To put this more concretely: suppose Apache Spark allows us to build predictive models of retail sales data based on extensive use of twitter feeds, blog comments, etc. These are things we can do today, but let’s suppose that Spark allows us to use order of magnitudes more of this data than we could incorporate before. Is that a “big step forward?” I am skeptical, without more context concerning the “data sensemaking” that Stephen is referring to. Jack Golding’s initial comment sounds like an automatic response that “of course it is a big step forward” because I can do even more of what I could do before. But it begs the question of whether what you could do before was really worth doing.

For me, that is the disconnect. The technologies to do more and bigger data analysis keep “improving” but the rate of improvement seems to vastly exceed our ability to make sense out of the data. It is hard to see how an increase in these technological capabilities, even a BIG increase, constitute a real contribution to data sensemaking without some corresponding improvement in our ability to make sense of those technologies. It is hard for me to see how Apache Spark does anything in that regard.

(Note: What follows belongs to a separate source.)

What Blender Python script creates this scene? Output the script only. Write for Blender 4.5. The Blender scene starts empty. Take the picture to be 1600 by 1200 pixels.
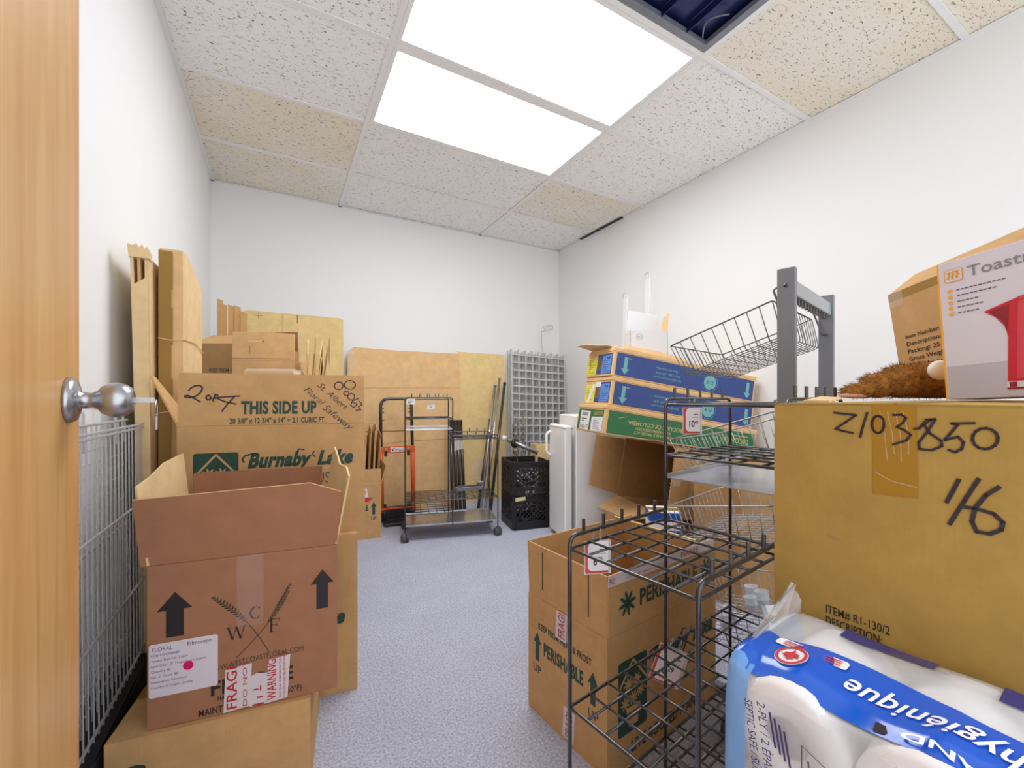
import bpy, math, random
from mathutils import Vector, Matrix
random.seed(7)
R = math.radians
scene = bpy.context.scene
COL = scene.collection

# ------------------------------------------------------------------ camera
cam_data = bpy.data.cameras.new('camera')
cam = bpy.data.objects.new('camera', cam_data)
COL.objects.link(cam)
cam.location = (0, 0, 0.95)
cam.rotation_euler = (R(90), 0, R(-29.02))
cam_data.sensor_width = 36
cam_data.lens = 654 / 1600 * 36
cam_data.shift_y = 0.0125
cam_data.clip_start = 0.02
scene.camera = cam

# ------------------------------------------------------------------ world, exposure
world = bpy.data.worlds.new('world')
scene.world = world
world.use_nodes = True
world.node_tree.nodes['Background'].inputs[0].default_value = (0.93, 0.96, 1.0, 1)
world.node_tree.nodes['Background'].inputs[1].default_value = 1.40
vs = scene.view_settings
vs.view_transform = 'Standard'
vs.look = 'None'
vs.gamma = 1
vs.use_curve_mapping = False
vs.exposure = 0.56
LIGHT = 6.4          # emission of the two ceiling panels

# ------------------------------------------------------------------ materials
def lin(c):
    c /= 255.0
    return c / 12.92 if c <= 0.04045 else ((c + 0.055) / 1.055) ** 2.4
def rgb(r, g, b): return (lin(r), lin(g), lin(b), 1)
MATS = {}
def mat(name, color, rough=0.6, metal=0.0, var=0.0, vscale=8.0, bump=0.0, bscale=200.0, stretch=(1, 1, 1), alpha=1.0, spec=0.5):
    if name in MATS: return MATS[name]
    m = bpy.data.materials.new(name); m.use_nodes = True
    nt = m.node_tree; b = nt.nodes['Principled BSDF']
    b.inputs['Base Color'].default_value = color
    b.inputs['Roughness'].default_value = rough
    b.inputs['Metallic'].default_value = metal
    b.inputs['Specular IOR Level'].default_value = spec
    if alpha < 1: b.inputs['Alpha'].default_value = alpha
    if var > 0 or bump > 0:
        tc = nt.nodes.new('ShaderNodeTexCoord'); mp = nt.nodes.new('ShaderNodeMapping')
        mp.inputs['Scale'].default_value = stretch
        nt.links.new(tc.outputs['Object'], mp.inputs[0])
    if var > 0:
        n = nt.nodes.new('ShaderNodeTexNoise'); n.inputs['Scale'].default_value = vscale; n.inputs['Detail'].default_value = 6
        nt.links.new(mp.outputs[0], n.inputs['Vector'])
        cr = nt.nodes.new('ShaderNodeValToRGB')
        cr.color_ramp.elements[0].position = 0.3; cr.color_ramp.elements[1].position = 0.7
        cr.color_ramp.elements[0].color = tuple(c * (1 - var) for c in color[:3]) + (1,)
        cr.color_ramp.elements[1].color = tuple(min(1, c * (1 + var)) for c in color[:3]) + (1,)
        nt.links.new(n.outputs[0], cr.inputs[0]); nt.links.new(cr.outputs[0], b.inputs['Base Color'])
    if bump > 0:
        n2 = nt.nodes.new('ShaderNodeTexNoise'); n2.inputs['Scale'].default_value = bscale; n2.inputs['Detail'].default_value = 3
        nt.links.new(mp.outputs[0], n2.inputs['Vector'])
        bp = nt.nodes.new('ShaderNodeBump'); bp.inputs['Strength'].default_value = bump; bp.inputs['Distance'].default_value = 0.002
        nt.links.new(n2.outputs[0], bp.inputs['Height']); nt.links.new(bp.outputs[0], b.inputs['Normal'])
    MATS[name] = m
    return m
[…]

By Andrew. January 12th, 2015 at 9:37 am

@Stephen: “Am I correct in guessing that the instructor wrote a book related to this topic in the ‘for dummies’ series?”

No, but she fits the target audience. (ba dum tsh)

But seriously, much of the class was adequately disappointing.

By Naveen. January 20th, 2015 at 12:17 pm

Actually, black and white barcharts would probably make for more effective visualizations than most of the crap I see prople produce.